>>>>>

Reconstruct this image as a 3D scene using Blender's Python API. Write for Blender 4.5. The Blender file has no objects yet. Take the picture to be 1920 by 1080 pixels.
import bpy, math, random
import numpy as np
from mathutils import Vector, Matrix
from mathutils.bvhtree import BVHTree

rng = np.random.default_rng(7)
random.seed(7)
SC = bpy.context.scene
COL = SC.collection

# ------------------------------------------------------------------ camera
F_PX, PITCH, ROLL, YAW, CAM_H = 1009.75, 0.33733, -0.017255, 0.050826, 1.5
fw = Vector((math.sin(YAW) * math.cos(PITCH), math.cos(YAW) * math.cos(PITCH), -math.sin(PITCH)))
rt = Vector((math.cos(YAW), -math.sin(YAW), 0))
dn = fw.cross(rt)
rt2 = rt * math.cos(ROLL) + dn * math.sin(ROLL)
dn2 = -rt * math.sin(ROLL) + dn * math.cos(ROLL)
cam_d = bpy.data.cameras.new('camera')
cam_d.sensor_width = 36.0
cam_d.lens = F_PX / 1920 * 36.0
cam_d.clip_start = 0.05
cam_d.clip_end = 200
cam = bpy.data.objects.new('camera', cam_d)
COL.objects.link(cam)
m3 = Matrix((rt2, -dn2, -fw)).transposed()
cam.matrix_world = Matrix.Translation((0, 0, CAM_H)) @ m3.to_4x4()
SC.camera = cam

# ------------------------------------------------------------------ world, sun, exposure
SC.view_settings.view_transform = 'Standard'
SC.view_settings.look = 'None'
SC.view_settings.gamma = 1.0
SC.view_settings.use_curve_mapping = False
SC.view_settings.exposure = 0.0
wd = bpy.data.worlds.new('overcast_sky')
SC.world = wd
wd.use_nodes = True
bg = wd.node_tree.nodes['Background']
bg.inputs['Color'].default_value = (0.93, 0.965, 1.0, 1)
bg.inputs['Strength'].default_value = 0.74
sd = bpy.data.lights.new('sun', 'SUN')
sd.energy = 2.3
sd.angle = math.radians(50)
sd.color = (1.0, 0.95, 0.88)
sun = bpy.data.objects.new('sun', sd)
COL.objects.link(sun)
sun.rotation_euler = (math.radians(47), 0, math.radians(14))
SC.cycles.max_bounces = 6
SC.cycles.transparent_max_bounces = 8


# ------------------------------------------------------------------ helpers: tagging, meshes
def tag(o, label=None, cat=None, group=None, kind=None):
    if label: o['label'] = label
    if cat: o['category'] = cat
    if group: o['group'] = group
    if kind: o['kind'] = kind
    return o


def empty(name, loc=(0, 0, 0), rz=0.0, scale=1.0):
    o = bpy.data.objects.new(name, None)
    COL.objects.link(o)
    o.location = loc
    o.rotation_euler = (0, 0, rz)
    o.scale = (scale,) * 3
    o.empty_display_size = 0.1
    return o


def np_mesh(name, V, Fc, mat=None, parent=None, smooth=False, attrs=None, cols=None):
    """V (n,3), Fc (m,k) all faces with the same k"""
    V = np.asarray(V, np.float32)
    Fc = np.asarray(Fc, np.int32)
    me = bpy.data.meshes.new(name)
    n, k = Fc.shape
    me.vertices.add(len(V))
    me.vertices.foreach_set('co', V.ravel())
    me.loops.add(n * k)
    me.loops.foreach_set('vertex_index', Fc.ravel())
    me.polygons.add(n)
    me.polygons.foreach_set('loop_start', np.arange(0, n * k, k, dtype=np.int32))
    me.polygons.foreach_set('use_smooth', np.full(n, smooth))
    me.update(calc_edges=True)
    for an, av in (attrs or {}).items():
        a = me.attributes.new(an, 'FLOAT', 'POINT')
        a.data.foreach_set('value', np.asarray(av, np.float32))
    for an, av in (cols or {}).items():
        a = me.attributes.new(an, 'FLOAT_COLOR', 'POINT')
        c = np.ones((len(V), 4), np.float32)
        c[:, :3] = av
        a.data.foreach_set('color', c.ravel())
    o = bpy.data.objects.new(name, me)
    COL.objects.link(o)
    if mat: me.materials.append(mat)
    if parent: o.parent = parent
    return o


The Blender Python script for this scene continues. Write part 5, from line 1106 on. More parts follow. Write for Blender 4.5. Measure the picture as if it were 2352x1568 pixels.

<<<<<

## YOUR INSTRUCTIONS
Go through the data and gather every line that holds "Blender".

## SOLUTION BELOW
Reconstruct this image as a 3D scene using Blender's Python API. Write for Blender 4.5. The Blender file has no objects yet. Take the picture to be 1920 by 1080 pixels.
The Blender Python script for this scene continues. Write part 5, from line 1106 on. More parts follow. Write for Blender 4.5. Measure the picture as if it were 2352x1568 pixels.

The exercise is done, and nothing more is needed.